No, I'm referring to people posting really dumb things from their personal accounts complete with profile photos.  Some people just aren't very bright and they don't think they will be caught.

Re: Freedom of speech
  • 9/24/2013 5:32:06 AM
NO RATINGS

Beth, I would be really surprised if even the less sophisticated crooks disclosed their criminal achievements on social networks with their actual ID through which their information and contact details can further be extracted and they get nearer to being caught.

Re: Freedom of speech
  • 9/24/2013 5:23:21 AM
NO RATINGS

SaneIT

But in the scenarios that you are mentioning, aren't the criminals posting messages from anonymous IDs ? If yes, then it is difficult to catch criminals from there.

Re: Predictive Value?
  • 9/24/2013 4:23:00 AM
NO RATINGS

Beth, well the companies I have come across use disparate tools and there is no doubt that these methods are less organized hence less effective compared to the initiatives by Salesforce and Sysomos that you mentioned. An integrated platform is esp great for FMCGs and Electronic device manufacturers because people talk a lot about these products on social networks and it is difficult for the social media coordination function of the company to bring all these things in its net if it uses disparate tools.

Re: Speedy call to action
  • 9/23/2013 9:50:14 PM
NO RATINGS

..

 

Beth writes


 

... it seems so much of the UK government's success in using EMOTIVE would be not only in the ability to predict behavior but to head off such behavior -- all in real time or near to it as possible. 


 

Maybe the Ministry of Defence is excited about this, but I tend to be skeptical about the ability to head off criminal activity ... or mass popular unrest.

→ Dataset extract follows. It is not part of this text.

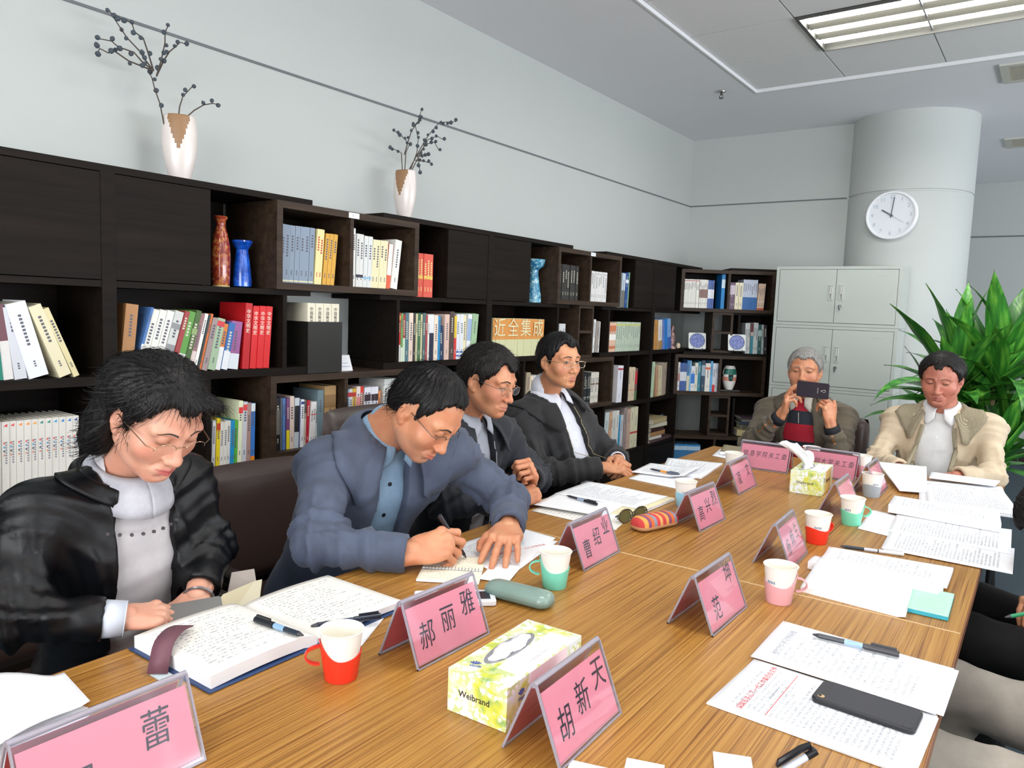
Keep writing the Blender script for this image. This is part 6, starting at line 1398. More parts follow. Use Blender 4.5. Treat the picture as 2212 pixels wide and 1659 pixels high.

Makes me wonder if this use of robots to try to understand Twitter traffic will result in cases simlar to what happened to that UK couple arrested and interrogated, then expelled from the US, for texting something like "We're gonna destroy LA!" ... meaning, "We're gonna party so hard, LA will never be the same!"

And 8 categories of emotion? What happened to Arrogance? Hubris? The 7 Deadly Sins?